DAG:- DAG stands for Directed Acyclic Graph, in the present context its a DAG of operators.

Executor:- The process responsible for executing a task.

Driver:- The program/process responsible for running the Job over the Spark Engine

Master:- The machine on which the Driver program runs

Slave:- The machine on which the Executor program runs

All jobs in spark comprise a series of operators and run on a set of data. All the operators in a job are used to construct a DAG (Directed Acyclic Graph). The DAG is optimized by rearranging and combining operators where possible. For instance let’s assume that you have to submit a Spark job which contains a map operation followed by a filter operation. Spark DAG optimizer would rearrange the order of these operators, as filtering would reduce the number of records to undergo map operation.

Spark has a small code base and the system is divided in various layers. Each layer has some responsibilities. The layers are independent of each other.

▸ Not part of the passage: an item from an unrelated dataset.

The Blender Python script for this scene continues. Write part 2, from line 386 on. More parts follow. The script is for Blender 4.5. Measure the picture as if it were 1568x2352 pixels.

enter image description here

  1. The first layer is the interpreter, Spark uses a Scala interpreter, with some modifications.
  2. As you enter your code in spark console(creating RDD's and applying operators), Spark creates a operator graph.
  3. When the user runs an action(like collect), the Graph is submitted to a DAG Scheduler. The DAG scheduler divides operator graph into (map and reduce) stages.
  4. A stage is comprised of tasks based on partitions of the input data. The DAG scheduler pipelines operators together to optimize the graph. For e.g. Many map operators can be scheduled in a single stage. This optimization is key to Sparks performance. The final result of a DAG scheduler is a set of stages.
  5. The stages are passed on to the Task Scheduler. The task scheduler launches tasks via cluster manager.( Spark Standalone/Yarn/Mesos). The task scheduler doesn't know about dependencies among stages.
  6. The Worker executes the tasks on the Slave. A new JVM is started per JOB. The worker knows only about the code that is passed to it.

Spark caches the data to be processed, allowing it to me 100 times faster than hadoop. Spark is highly configurable, and is capable of utilizing the existing components already existing in the Hadoop Eco-System. This has allowed spark to grow exponentially, and in a little time many organisations are already using it in production.